Japanese officials say the men -- dubbed the Tokyo Two -- are eco-terrorists who stole the meat from a legitimate transporter to falsely malign the nation's whaling establishment. The pair faced a pretrial hearing in their case this week; they could receive up to 10 years in jail if convicted.

"These men have been painted as heroes," said Joji Morishita, consulate for the Japanese government's powerful Fisheries Agency, which sponsors the whale hunts. "They're not heroes."

The case has shifted the front lines of the war over Japan's whaling program from the frigid waters off Antarctica, where 100 whales are culled by Japan each winter, to the streets of Tokyo and the court of public opinion.

It also is a rare occurrence of Japanese taking the lead in protesting their government's environmental policies.
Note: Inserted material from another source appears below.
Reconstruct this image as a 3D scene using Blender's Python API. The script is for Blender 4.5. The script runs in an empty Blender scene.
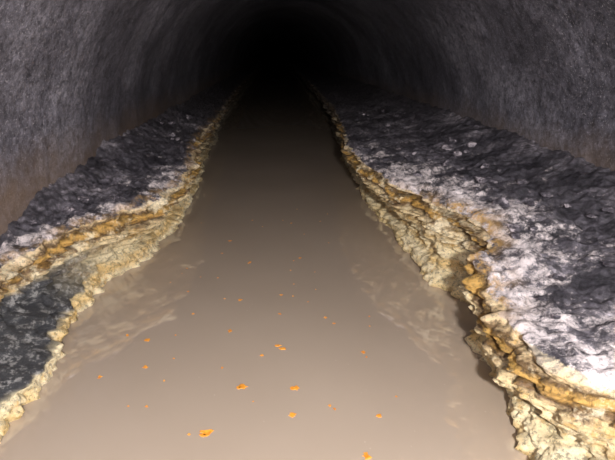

In a culture where demonstrations are rare and a premium is put on polite public discourse, Sato and Suzuki's actions have raised eyebrows.

"Usually it's Australians, Americans or British taking action, not the Japanese themselves," said Keiko Hirata, a political scientist at Cal State Northridge who specializes in Japanese foreign policy.

Along with putting Japan's whaling practices on trial, experts say, the case calls into question the tactics of activist groups such as Greenpeace, which are often viewed here as meddling outsiders.

Although commercial whaling was banned in 1986, Japan is permitted to kill the animals for "lethal research" on their migratory and other habits in anticipation of a return to sustainable commercial hunts. Norway and Iceland also cull a limited number of whales each year.